### Task instructions
Return, exactly as written, every line from the first line of the data below through the line that contains "obj('handle', bm, M_brass, win)".

### Recorded data
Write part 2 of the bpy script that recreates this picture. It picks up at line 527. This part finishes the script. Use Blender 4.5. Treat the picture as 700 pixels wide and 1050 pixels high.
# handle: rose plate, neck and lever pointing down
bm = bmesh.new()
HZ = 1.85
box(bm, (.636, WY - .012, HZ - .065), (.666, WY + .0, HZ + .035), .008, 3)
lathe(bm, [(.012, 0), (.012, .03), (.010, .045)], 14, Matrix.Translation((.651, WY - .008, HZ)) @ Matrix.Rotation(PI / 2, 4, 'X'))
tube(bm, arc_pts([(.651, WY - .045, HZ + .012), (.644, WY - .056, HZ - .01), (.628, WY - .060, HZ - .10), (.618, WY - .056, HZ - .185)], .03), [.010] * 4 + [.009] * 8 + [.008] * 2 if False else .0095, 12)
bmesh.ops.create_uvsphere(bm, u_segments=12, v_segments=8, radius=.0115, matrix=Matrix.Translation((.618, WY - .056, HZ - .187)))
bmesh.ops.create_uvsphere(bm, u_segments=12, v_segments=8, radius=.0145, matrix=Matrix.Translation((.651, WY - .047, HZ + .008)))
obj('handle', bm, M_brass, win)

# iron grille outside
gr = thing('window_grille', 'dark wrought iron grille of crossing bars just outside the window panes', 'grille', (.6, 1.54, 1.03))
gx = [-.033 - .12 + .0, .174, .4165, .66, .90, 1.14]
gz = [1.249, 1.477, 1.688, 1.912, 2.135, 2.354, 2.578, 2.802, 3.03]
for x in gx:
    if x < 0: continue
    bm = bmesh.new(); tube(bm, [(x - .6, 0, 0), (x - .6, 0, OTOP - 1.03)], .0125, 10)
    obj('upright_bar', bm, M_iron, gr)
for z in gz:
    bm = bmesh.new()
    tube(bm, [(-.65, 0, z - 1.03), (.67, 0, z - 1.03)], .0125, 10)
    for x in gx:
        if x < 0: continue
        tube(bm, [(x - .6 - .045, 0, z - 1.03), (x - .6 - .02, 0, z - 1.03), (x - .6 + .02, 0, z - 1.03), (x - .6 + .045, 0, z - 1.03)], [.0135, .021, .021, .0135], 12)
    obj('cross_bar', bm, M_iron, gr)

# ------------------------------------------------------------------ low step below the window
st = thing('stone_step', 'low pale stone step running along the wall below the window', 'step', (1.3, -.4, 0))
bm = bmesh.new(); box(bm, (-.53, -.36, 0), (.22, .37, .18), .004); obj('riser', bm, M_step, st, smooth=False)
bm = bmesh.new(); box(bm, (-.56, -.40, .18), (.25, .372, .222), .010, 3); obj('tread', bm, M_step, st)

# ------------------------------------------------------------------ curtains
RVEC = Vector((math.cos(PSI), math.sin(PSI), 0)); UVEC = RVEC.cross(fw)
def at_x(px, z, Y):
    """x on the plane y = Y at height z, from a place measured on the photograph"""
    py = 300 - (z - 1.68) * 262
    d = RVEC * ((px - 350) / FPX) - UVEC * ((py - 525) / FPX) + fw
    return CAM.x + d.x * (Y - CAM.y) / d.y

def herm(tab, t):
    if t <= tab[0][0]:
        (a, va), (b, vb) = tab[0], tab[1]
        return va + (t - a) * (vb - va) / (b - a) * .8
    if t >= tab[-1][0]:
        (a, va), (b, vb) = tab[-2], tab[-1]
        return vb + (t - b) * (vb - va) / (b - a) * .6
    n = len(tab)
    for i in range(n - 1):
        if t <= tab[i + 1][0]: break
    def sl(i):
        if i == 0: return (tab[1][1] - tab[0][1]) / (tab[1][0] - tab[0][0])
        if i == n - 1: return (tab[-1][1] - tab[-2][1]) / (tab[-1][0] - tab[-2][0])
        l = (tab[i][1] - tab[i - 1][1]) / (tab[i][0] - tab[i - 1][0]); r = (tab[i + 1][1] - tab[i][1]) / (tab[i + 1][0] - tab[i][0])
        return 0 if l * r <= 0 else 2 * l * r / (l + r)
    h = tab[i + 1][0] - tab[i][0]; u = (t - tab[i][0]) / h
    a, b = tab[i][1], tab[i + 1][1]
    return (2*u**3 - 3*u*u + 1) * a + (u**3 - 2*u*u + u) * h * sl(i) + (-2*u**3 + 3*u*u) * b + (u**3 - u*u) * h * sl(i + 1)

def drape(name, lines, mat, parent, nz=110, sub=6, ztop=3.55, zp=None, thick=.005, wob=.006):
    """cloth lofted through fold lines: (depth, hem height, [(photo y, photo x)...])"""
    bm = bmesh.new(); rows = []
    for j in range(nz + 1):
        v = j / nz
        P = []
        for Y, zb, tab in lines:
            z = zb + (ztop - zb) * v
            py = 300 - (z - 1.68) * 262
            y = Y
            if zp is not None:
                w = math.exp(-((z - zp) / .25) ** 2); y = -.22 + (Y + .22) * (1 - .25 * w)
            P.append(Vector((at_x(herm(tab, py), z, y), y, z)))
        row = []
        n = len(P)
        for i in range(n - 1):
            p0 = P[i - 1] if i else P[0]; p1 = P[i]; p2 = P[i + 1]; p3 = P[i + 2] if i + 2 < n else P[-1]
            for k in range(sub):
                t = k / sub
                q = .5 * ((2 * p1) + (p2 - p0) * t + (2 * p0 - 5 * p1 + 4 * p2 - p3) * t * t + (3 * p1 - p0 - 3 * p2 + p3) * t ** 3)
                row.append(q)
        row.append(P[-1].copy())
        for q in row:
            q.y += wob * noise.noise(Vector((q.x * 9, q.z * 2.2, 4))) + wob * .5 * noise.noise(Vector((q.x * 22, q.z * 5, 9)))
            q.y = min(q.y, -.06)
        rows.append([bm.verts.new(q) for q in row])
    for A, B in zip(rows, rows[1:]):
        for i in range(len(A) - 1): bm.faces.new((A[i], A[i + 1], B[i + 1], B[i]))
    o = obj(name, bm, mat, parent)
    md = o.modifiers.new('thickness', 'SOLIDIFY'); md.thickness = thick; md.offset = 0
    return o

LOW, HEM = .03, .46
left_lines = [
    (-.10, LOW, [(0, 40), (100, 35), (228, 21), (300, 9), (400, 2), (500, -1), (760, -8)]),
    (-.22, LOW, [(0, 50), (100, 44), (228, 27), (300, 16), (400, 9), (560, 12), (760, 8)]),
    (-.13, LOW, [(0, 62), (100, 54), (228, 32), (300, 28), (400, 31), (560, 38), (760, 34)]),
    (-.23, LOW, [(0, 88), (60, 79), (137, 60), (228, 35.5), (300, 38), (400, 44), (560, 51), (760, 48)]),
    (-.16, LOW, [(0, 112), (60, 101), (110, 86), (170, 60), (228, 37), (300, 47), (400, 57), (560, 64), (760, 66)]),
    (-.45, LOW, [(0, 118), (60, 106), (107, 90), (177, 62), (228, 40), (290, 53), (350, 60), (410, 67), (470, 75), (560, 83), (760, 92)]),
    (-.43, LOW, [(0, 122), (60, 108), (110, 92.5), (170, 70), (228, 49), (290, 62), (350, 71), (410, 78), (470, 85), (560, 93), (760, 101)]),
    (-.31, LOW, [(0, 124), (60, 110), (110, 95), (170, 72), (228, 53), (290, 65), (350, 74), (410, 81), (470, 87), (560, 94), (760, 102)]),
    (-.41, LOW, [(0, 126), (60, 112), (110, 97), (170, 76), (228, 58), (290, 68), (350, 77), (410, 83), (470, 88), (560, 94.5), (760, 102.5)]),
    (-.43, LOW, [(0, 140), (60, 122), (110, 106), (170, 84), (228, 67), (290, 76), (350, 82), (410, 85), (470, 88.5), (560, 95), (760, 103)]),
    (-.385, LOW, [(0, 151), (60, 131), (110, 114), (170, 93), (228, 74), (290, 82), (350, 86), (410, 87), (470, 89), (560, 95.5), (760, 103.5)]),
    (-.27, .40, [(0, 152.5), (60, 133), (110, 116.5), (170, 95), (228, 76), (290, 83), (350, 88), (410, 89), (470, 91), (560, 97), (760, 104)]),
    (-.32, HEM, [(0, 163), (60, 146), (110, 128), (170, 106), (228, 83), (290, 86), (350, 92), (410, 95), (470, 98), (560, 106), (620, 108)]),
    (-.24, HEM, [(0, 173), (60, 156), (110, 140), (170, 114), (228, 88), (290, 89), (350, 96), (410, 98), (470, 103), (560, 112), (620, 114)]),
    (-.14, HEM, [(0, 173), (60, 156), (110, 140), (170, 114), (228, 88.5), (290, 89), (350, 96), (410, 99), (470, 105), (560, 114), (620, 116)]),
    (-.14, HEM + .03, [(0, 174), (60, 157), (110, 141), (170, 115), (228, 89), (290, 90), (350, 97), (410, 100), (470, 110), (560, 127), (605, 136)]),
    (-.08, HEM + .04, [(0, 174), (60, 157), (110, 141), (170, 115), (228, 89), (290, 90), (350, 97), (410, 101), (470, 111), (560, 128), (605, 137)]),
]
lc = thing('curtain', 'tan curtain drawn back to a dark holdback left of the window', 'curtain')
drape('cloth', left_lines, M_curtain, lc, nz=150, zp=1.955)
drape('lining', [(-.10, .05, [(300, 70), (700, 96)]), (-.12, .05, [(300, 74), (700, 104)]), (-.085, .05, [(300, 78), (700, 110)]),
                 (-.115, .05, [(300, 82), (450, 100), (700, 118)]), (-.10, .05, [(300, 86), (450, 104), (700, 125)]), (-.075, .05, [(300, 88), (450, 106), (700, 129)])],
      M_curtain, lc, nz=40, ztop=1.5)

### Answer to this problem
Write part 2 of the bpy script that recreates this picture. It picks up at line 527. This part finishes the script. Use Blender 4.5. Treat the picture as 700 pixels wide and 1050 pixels high.
# handle: rose plate, neck and lever pointing down
bm = bmesh.new()
HZ = 1.85
box(bm, (.636, WY - .012, HZ - .065), (.666, WY + .0, HZ + .035), .008, 3)
lathe(bm, [(.012, 0), (.012, .03), (.010, .045)], 14, Matrix.Translation((.651, WY - .008, HZ)) @ Matrix.Rotation(PI / 2, 4, 'X'))
tube(bm, arc_pts([(.651, WY - .045, HZ + .012), (.644, WY - .056, HZ - .01), (.628, WY - .060, HZ - .10), (.618, WY - .056, HZ - .185)], .03), [.010] * 4 + [.009] * 8 + [.008] * 2 if False else .0095, 12)
bmesh.ops.create_uvsphere(bm, u_segments=12, v_segments=8, radius=.0115, matrix=Matrix.Translation((.618, WY - .056, HZ - .187)))
bmesh.ops.create_uvsphere(bm, u_segments=12, v_segments=8, radius=.0145, matrix=Matrix.Translation((.651, WY - .047, HZ + .008)))
obj('handle', bm, M_brass, win)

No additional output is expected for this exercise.